KATMANDU, Nepal, May 30 — Tibetan exiles went to a prison here today to pay fines to release 18 Tibetan refugees, but they were too late: minutes earlier, two Chinese diplomats had arrived with a van preparing to forcibly carry the escapees back to Chinese-ruled Tibet.

Nepal, a mountain kingdom that long winked at efforts by its ethnic neighbors in Tibet to separate from China, is bending more and more to pressure by Beijing, an increasingly important aid and trade partner.

Over the last year, the Nepali police have broken up public meetings and news conferences held by followers of the Dalai Lama, the exiled Tibetan religious leader. Three times in that period, the police have arrested Tibetans who had walked over mountain passes, breaking a long tradition of handing them over to the United Nations High Commission for Refugees. Under a program paid for with a $200,000 annual grant from the United States, the refugees are sent to India, where the Dalai Lama lives and runs religious schools.

[Early Saturday, Nepali police officers forced the 18 refugees into the Chinese van. It then swerved around protesters and took them to Tibet. The protesters, from the Tibetan community of 25,000 here, objected to the repatriation, the first in over a decade in which Tibetans were forcibly returned from the capital.]

Sandwiched between India and China, Nepal has traditionally had close economic ties with India. But China has become increasingly important. Last year, with tourism faltering because of a guerrilla insurgency, Nepal opened a consulate in Shanghai, winning promises of planeloads of Chinese tourists. This year, China is supporting its bid to enter the World Trade Organization.

China is also building roads across this impoverished nation, and the Chinese government has hinted that a railroad from eastern China to Tibet that is to open in 2006 could be extended to Nepal, a landlocked nation that depends on the good will of India for its foreign trade.

But Tibetan exiles and their supporters say there is a price: the curtailing of their activities here.

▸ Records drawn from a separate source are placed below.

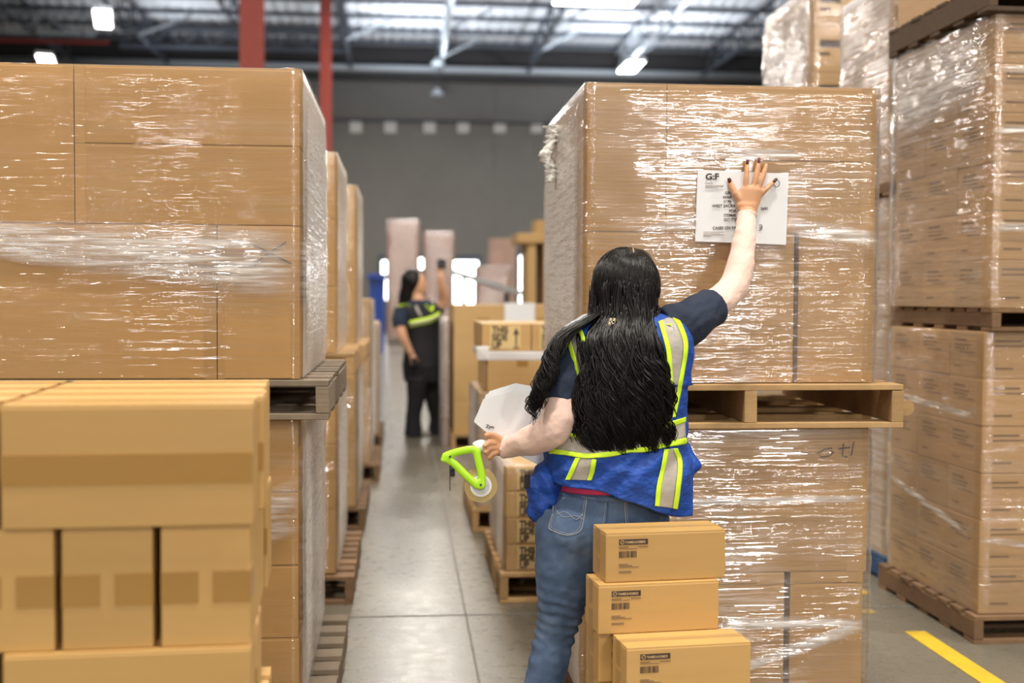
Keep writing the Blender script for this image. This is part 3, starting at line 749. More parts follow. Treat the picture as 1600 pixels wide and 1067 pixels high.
def sc(pxl, Y, top, label, ww=0.335, dd=0.135, lab=True):
    x0 = xx(pxl, Y, 850); z1_ = SZ + top * sh
    o = carton(x0, x0 + ww, Y, Y + dd, z1_ - sh, z1_, 'kraft_light', label, G, tp, tm='tape_pale', flap='x')
    c = Vector((x0, Y, 0)); o.location = Matrix.Rotation(rzs, 3, 'Z') @ (o.location - c) + c; o.rotation_euler.z = rzs
    if lab: labelled(o, ww - .003, dd - .003, sh - .001)
    return o
sc(946, YS + .0, 5, 'small labelled carton, topmost of the short stack before the woman')
sc(935, YS - .02, 4, 'small labelled carton, second from top, before the woman')
sc(980, YS - .14, 3, 'small labelled carton nearest the camera, third level at bottom edge')
sc(936, YS - .003, 3, 'small carton with side tape, below the second, behind the nearest one')
for lev in (2, 1):
    sc(976, YS - .14, lev, 'small labelled carton, level %s, under the nearest carton' % ['', 'one', 'two'][lev])
    sc(936, YS + .0, lev, 'small carton, level %s, at the back left of the short stack' % ['', 'one', 'two'][lev])
pallet(xx(925, YS) - .02, xx(925, YS) + .46, YS - .16, YS + .15, 0, 0.139, 'brownwood', 'small brown pallet under the short labelled carton stack', 0.0)

# ------------------------------------------------------------------ left row behind L1
def rowL(Y, d, zs, top, where, n_up, n_lo, seeds, xr=None, rz=0, mat_='kraft_light', xl=-1.2, up_pal='pine', lo_pal='brownwood', right=-0.22, filmm='film'):
    """two loads on top of each other; zs = (top of lower load, top of its pallet)"""
    zl, zp = zs; xr = -0.30 if xr is None else xr
    pallet(xl, right, Y - .04, Y + d + .04, 0, .13, lo_pal, 'floor pallet under the %s' % where)
    h = (zl - .135) / n_lo
    stack('brown carton', where + ', lower load', xl, xr, Y, Y + d, .135, [(h, [0, .55, 1], 2)] * n_lo, mat_, 'cartons of the ' + where, rz, side='R')
    film(xl, xr, Y, Y + d, .134, zl - .006, filmm, 'stretch film round lower load of the ' + where, seed=seeds, lip=0, step=.06, folds=[(xr - xl, .02, zl - .16, xr - xl + d * .9, .02, zl - .16, True)])
    if n_up:
        pallet(xl, right, Y - .04, Y + d + .04, zl + .002, zp - zl - .003, up_pal, 'upper pallet of the %s' % where)
        h = (top - zp) / n_up
        stack('brown carton', where + ', upper load', xl, xr, Y, Y + d, zp, [(h, [0, .55, 1], 2)] * n_up, mat_, 'cartons of the ' + where, rz, side='R')
        film(xl, xr, Y, Y + d, zp + .002, top, filmm, 'stretch film round upper load of the ' + where, seed=seeds + 1, step=.06)
Y2 = 5.62
rowL(Y2, 1.0, (zz(530, 592, Y2), zz(530, 551, Y2)), zz(515, 237, Y2), 'second left bay', 3, 3, 21, xr=xx(524, Y2))
Y3 = 7.4
rowL(Y3, 1.05, (zz(560, 565, Y3), zz(560, 538, Y3)), zz(545, 289, Y3), 'third left bay', 3, 4, 31, xr=xx(556, Y3), mat_='kraft_far')
Y4 = 9.3
rowL(Y4, 1.1, (zz(580, 467, Y4), 0), 0, 'fourth left bay', 0, 4, 41, xr=xx(578, Y4), mat_='kraft_pale', right=-.17)
rowL(11.3, 1.1, (1.16, 0), 0, 'fifth left bay', 0, 3, 51, xr=xx(590, 11.3), mat_='kraft_pale', right=-.18, filmm='film_grey')
# ------------------------------------------------------------------ right aisle side behind R1
Yb = 5.6
bx0 = xx(790, Yb, 850)
pallet(bx0 - .03, bx0 + .98, Yb - .05, Yb + 1.0, 0, .138, 'pine', 'pine floor pallet right of the aisle behind the woman')
hb = (zz(820, 850, Yb) - .14)
def siding(o, w, d, h, i, j, r):
    if j: return
    if o.get('category'):
        k = w
        MB().box(-k * .34, k * .28, -d / 2 - .001, -d / 2 + .001, h * .08, h * .92).build('printed_panel', M['label_yellow'], o)
        s = h * .34
        for n, wd in enumerate(('THIS', 'SIDE', 'UP')):
            text(wd, s, M['print'], front_mtx(-k * .30, -d / 2 - .003, h * (.66 - .28 * n)), o, 'printed_text', .002, sx=.85)
        b = MB(); b.box(k * .13, k * .25, -d / 2 - .003, -d / 2 - .001, h * .10, h * .15); b.box(k * .175, k * .205, -d / 2 - .003, -d / 2 - .001, h * .2, h * .6)
        b.prism([(k * .13, h * .6), (k * .25, h * .6), (k * .19, h * .85)], -d / 2 - .003, -d / 2 - .001); b.build('printed_arrow', M['print'], o)
stack('carton printed with upright warning', 'low stack behind the woman', bx0, bx0 + .95, Yb, Yb + .92, .14, [(hb, [0, .34, .68, 1], 1), (hb, [0, .34, .68, 1], 1), (hb, [0, .34, .68, 1], 2), (hb * .9, [0, .34, .68, 1], 2)], 'kraft_far', 'upright-marked cartons behind the woman', prints=siding)
film(bx0, bx0 + .95, Yb, Yb + .92, .141, .14 + hb * 3.9, 'film_left', 'cloudy stretch film round the low stack behind the woman', seed=61, step=.06)
Yc = 7.3
cx0 = xx(754, Yc)
pallet(cx0 - .06, cx0 + .98, Yc - .05, Yc + 1.0, 0, .138, 'pine', 'second pine floor pallet along the right of the aisle')
c3, c2, c1, c0 = zz(790, 506, Yc), zz(790, 549, Yc), zz(790, 563, Yc), zz(790, 612, Yc)
hq = (c0 - .14) / 3
stack('brown carton', 'second stack right of the aisle, low rows', cx0 - .02, cx0 + .93, Yc, Yc + .9, .14, [(hq, 2, 2)] * 3, 'kraft_far', 'cartons of the second right aisle stack')
stack('broad light carton', 'second stack right of the aisle', cx0 + .03, cx0 + .93, Yc, Yc + .9, c0, [(c1 - c0, 2, 2)], 'kraft_far', 'broad cartons of the second right aisle stack', tape=(('front', .4, .55, .8, 1),))
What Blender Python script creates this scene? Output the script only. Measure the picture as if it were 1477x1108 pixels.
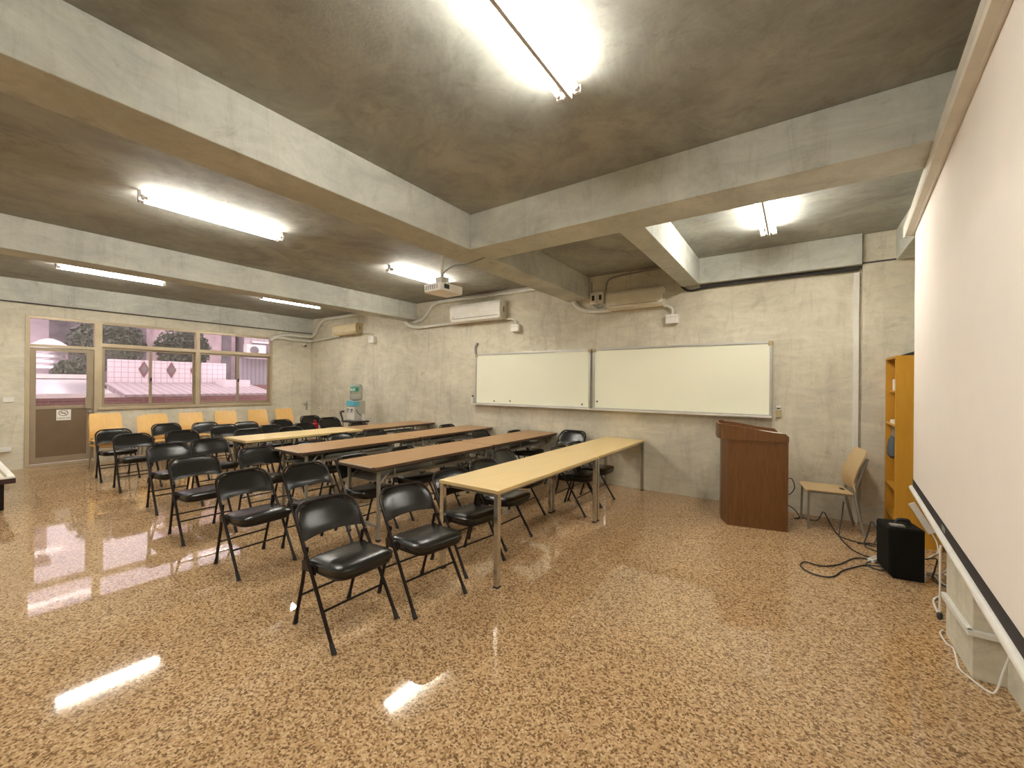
import bpy, bmesh, math, random
from mathutils import Vector, Matrix

scene = bpy.context.scene
COL = scene.collection
for o in list(bpy.data.objects):
    bpy.data.objects.remove(o)
random.seed(7)
PI = math.pi

# ------------------------------------------------------------------ camera
YAW, PITCH, ROLL, FPX, CAM_H = 0.607491, 0.0008, 0.008866, 592.45, 1.55
cam_data = bpy.data.cameras.new('camera')
cam_data.sensor_fit = 'HORIZONTAL'
cam_data.sensor_width = 36.0
cam_data.lens = FPX / 1477.0 * 36.0
cam_data.clip_start = 0.03
cam = bpy.data.objects.new('camera', cam_data)
COL.objects.link(cam)
fwd = Vector((-math.sin(YAW) * math.cos(PITCH), math.cos(YAW) * math.cos(PITCH), math.sin(PITCH)))
rgt = Vector((math.cos(YAW), math.sin(YAW), 0))
upv = rgt.cross(fwd)
r2 = rgt * math.cos(ROLL) + upv * math.sin(ROLL)
u2 = -rgt * math.sin(ROLL) + upv * math.cos(ROLL)
M = Matrix((r2, u2, -fwd)).transposed().to_4x4()
M.translation = (0, 0, CAM_H)
cam.matrix_world = M
scene.camera = cam

# ------------------------------------------------------------------ world, exposure
world = bpy.data.worlds.new('sky')
scene.world = world
world.use_nodes = True
wn = world.node_tree
wn.nodes.clear()
w_out = wn.nodes.new('ShaderNodeOutputWorld')
w_bg = wn.nodes.new('ShaderNodeBackground')
w_bg.inputs['Color'].default_value = (0.93, 0.90, 0.95, 1)
w_bg.inputs['Strength'].default_value = 0.60
wn.links.new(w_bg.outputs[0], w_out.inputs[0])

scene.view_settings.view_transform = 'Standard'
scene.view_settings.look = 'None'
scene.view_settings.gamma = 1.0
scene.view_settings.use_curve_mapping = False
scene.view_settings.exposure = 2.25
scene.cycles.max_bounces = 8
scene.cycles.diffuse_bounces = 5
scene.cycles.use_denoising = True

TUBE_STRENGTH = 30.0
TUBE_COLOR = (1.0, 0.96, 0.88)

# ------------------------------------------------------------------ materials
def new_mat(name):
    m = bpy.data.materials.new(name)
    m.use_nodes = True
    nt = m.node_tree
    nt.nodes.clear()
    out = nt.nodes.new('ShaderNodeOutputMaterial')
    b = nt.nodes.new('ShaderNodeBsdfPrincipled')
    nt.links.new(b.outputs[0], out.inputs[0])
    return m, nt, b

def coords(nt, scale=(1, 1, 1), kind='Object'):
    tc = nt.nodes.new('ShaderNodeTexCoord')
    mp = nt.nodes.new('ShaderNodeMapping')
    mp.inputs['Scale'].default_value = scale
    nt.links.new(tc.outputs[kind], mp.inputs[0])
    return mp.outputs[0]

def noise(nt, vec, scale, detail=4, rough=0.6, distort=0.0):
    n = nt.nodes.new('ShaderNodeTexNoise')
    n.inputs['Scale'].default_value = scale
    n.inputs['Detail'].default_value = detail
    n.inputs['Roughness'].default_value = rough
    n.inputs['Distortion'].default_value = distort
    nt.links.new(vec, n.inputs['Vector'])
    return n.outputs['Fac']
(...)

“They say, `Sorry, no Tibetans here,’ ” Wangchuk Tsering, the Dalai Lama’s representative in Nepal, said of the reaction of hotel managers when he tries to rent a meeting hall. He said the police now required written permission for any Tibetan function here. “It is Chinese pressure,” he said. “It is as simple as that.”

China’s ambassador, We Congyong, told The Katmandu Post last fall that “anti-Chinese activities” were “detrimental to Nepal’s stability.” While he did not explain how allowing the Dalai Lama’s supporters to act openly here would destabilize Nepal, China’s pressure seems part of a more muscular policy toward its smaller neighbors.

China routinely forcibly deports North Koreans, ignoring suggestions by South Korea that they be treated as political refugees. China has pressed Mongolia to resist suggestions by the United States that transit camps be set up in Mongolia for North Korean refugees.

Last year, 1,268 Tibetans trekked over passes as high as 19,000 feet to reach Nepal, half the annual average recorded from 1996 to 2000. Tibetan exile groups here attribute the drop to an increase in police patrols on the Chinese side of the border.

In Katmandu today, Subarna Lal Shrestha, director general of immigration, declined to comment on the issue of Tibetan refugees.